Me bastan diez minutos de Cosmópolis para saber que hoy voy a aburrirme mucho, y que tal vez no sea capaz de llegar hasta el final. Siento que mi atención se dispersa, y que mi interés se difumina como un pedo fallido. Las otras películas del nido no dejan de piar, reclamando mi atención. Creo que estoy alimentando al polluelo equivocado, y que me corroe la culpa del padre irresponsable. Entre malhumorado y sorprendido, asisto a esta rareza de los personajes trajeados que hablan en arameo, de las limusinas que vienen y van por la ciudad fantasmagórica. Y no me tranquiliza saber que es David Cronenberg quien pilota este avión con destino a lo ignoto. Este tipo es capaz de lo mejor y de lo peor, y esta vez vamos a estrellarnos contra el suelo apenas levantar el morro. Este canadiense lo mismo te regala un peliculón que te mete en un laberinto que sólo él entiende, con hombres raros, mujeres absurdas, surrealismos de Dalí o de Buñuel convertidos en narración personalísima. 
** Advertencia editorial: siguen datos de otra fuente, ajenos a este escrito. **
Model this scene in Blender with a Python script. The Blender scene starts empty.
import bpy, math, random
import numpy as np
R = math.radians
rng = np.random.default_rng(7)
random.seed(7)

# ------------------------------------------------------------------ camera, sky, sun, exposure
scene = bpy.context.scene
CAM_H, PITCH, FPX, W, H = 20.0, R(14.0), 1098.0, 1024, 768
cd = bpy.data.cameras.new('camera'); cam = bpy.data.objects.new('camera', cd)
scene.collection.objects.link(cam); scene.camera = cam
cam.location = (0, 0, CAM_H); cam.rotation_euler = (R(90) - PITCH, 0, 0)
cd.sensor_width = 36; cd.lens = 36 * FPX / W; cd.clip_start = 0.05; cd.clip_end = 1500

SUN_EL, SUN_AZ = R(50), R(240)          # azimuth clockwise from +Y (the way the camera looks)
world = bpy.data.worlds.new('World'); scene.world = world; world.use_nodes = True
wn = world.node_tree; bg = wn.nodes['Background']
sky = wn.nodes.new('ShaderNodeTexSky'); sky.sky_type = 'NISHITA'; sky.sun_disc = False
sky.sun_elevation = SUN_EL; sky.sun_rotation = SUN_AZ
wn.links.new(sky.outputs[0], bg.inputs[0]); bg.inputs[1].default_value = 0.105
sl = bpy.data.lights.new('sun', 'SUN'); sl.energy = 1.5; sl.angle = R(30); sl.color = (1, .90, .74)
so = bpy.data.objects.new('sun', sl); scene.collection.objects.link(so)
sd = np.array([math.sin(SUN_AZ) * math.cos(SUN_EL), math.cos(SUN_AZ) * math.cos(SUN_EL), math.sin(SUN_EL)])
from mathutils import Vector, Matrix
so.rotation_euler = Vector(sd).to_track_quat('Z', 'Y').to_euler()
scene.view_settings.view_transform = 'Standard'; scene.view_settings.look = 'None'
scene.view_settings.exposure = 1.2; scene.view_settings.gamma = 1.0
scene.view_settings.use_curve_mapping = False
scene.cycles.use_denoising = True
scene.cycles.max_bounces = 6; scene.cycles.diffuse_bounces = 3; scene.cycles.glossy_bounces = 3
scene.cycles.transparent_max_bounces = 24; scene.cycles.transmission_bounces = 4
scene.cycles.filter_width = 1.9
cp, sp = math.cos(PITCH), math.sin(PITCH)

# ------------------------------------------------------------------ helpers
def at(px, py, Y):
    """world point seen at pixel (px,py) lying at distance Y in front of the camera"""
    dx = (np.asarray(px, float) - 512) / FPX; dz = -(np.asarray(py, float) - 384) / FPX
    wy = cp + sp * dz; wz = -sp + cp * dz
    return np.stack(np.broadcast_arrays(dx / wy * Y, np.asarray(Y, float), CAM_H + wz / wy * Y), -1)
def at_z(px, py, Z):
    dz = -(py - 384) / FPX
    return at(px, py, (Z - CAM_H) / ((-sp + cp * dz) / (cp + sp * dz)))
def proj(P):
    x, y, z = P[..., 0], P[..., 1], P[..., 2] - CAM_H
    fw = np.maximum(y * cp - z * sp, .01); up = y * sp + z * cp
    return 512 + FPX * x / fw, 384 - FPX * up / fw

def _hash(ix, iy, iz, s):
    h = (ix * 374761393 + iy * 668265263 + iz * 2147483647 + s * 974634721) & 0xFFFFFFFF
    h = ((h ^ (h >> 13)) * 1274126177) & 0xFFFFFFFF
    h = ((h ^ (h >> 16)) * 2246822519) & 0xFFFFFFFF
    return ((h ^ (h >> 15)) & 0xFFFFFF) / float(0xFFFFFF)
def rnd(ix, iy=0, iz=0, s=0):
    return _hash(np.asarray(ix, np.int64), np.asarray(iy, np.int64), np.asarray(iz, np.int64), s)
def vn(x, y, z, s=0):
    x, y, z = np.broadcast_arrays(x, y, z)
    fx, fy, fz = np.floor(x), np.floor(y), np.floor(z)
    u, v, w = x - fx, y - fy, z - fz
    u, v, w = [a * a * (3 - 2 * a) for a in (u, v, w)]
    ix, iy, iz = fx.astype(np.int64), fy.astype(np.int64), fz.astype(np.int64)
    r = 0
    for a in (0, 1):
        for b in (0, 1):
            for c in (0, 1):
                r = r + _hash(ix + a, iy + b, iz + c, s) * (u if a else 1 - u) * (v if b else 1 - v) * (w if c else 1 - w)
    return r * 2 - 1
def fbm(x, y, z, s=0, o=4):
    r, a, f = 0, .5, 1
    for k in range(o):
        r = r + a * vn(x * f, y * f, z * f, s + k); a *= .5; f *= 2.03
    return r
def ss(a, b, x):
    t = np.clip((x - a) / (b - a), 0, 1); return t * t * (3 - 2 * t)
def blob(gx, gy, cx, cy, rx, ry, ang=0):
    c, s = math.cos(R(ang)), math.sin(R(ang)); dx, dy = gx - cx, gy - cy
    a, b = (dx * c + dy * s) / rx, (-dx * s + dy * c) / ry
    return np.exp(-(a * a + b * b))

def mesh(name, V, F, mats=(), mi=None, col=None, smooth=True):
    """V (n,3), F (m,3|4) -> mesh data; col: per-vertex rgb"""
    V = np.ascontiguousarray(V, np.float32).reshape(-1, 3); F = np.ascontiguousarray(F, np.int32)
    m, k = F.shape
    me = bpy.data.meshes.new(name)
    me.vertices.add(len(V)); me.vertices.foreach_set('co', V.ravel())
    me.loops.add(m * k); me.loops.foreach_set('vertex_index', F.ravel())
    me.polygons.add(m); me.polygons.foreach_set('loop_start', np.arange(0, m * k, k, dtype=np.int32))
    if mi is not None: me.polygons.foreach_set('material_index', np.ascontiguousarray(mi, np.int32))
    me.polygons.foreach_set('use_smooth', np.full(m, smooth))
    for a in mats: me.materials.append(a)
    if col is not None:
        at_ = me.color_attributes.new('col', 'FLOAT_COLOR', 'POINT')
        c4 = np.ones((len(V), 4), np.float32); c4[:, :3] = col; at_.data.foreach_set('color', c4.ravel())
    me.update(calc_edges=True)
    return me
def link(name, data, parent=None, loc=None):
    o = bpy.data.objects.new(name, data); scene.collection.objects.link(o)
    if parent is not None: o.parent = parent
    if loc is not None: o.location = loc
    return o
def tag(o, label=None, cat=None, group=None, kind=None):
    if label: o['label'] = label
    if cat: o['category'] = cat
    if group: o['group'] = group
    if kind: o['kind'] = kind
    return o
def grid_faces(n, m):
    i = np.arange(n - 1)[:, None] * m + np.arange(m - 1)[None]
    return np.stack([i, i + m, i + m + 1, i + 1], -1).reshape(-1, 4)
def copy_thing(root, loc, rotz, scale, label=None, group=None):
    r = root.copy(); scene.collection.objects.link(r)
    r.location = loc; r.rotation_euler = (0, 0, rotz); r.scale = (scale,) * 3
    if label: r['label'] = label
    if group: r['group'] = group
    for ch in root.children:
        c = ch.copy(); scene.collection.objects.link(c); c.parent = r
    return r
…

De pronto, cuando mi dedo índice ya acaricia el botón de stop, aparece en Cosmópolis una actriz de ensueño que interpreta a su joven esposa. Me quedo paralizado de la impresión, y el dedo se queda dormido sobre el stop, aplazando su justicia para mejor ocasión. Es ahora, al escribir estas líneas, cuando averiguo el nombre de esta mujer: se llama Sarah Gadon, y es tan preciosa que parece de fantasía, de piel irreal como el plástico, de cabello imposible como la muñeca Barbie. Durante cinco minutos, vivo convencido de que Cosmópolis es una película imprescindible, una obra maestra de nuestro tiempo. 

Pero a punto de empezar el segundo salmo, Sarah Gadon desaparece de la pantalla, y la realidad de Cosmópolis -ya sin la luz celestial de su presencia- vuelve a golpearme con toda su crudeza. Vuelven los tediosos monólogos sobre la naturaleza inevitable y maligna del capitalismo. Vuelve el experimento, el bostezo, la desazón de la vida sin esa mujer preciosa que me robaba el corazón. Pasan los minutos y ella no reaparece. Mi cuerpo se agita, se queja, se desploma. Llevamos cuarenta minutos de metraje y Sarah no está, ni se la espera. Es el The End. Al menos para mí.